Victoria line opens
Victoria, London The 7th of March 1969 AD
Although plans for an Underground line running from North East to South West London were tabled as far back as 1943 as part of the County of London plan for post-war development, the project finally opened officially two and a half decades later in March 1969. The British Transport Commission had included the idea in its 1948 plans, the logic of a line to relieve congestion on other routes, and by cutting across other lines at the vast majority of its stations offering far more linkages and thus greater flexibility in journeys, being obvious to all.
Resources and finance were both tight in the immediate post- WWII period, however, and the new deep line, which would be the first such to be built since before WWI , was not considered a great enough priority for work to begin for some time.
In 1955 Parliament passed the bill giving the project the legal force required, and in 1959 a test tunnel was driven from Tottenham to Seven Sisters, but work proper on the line only began in 1962. Even before it was opened an extension was agreed, Barbara Castle as Transport Minister giving the green light in August 1967 for the system to progress from Victoria to Brixton .
The official opening was held on March 7 1969, when the Queen attended a brief event at Victoria Station before travelling one stop north on the new route to Green Park, paying 5d for the privilege.

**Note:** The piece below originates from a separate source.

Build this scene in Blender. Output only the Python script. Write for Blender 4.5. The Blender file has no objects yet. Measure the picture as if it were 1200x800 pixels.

In fact parts of the system had begun operating the previous year, when the stations from Walthamstow to Highbury and Islington opened on September 1, using the Metro-Cammell rolling stock built in Birmingham for it.
The line was dubbed The Victoria Line even during the planning stages simply because it sounded right; though alternatives were considered - such as Viking Line - before the name was made official.
Certain of its features reflect the times in which it was planned and constructed - some stations have lower than standard ceilings with consequently poor lighting, and the decor of the stations is far from the glory days of Edwardian underground splendour, even the platforms being narrower than elsewhere. But The Victoria Line is now the most used in the whole network, vindicating the planners in the forties who dreamt up the idea in the first place. And in one aspect of its design it was ahead of its era: each station is 'humped', to help trains slow to a stop as they draw in uphill, and harness gravity as they start up again.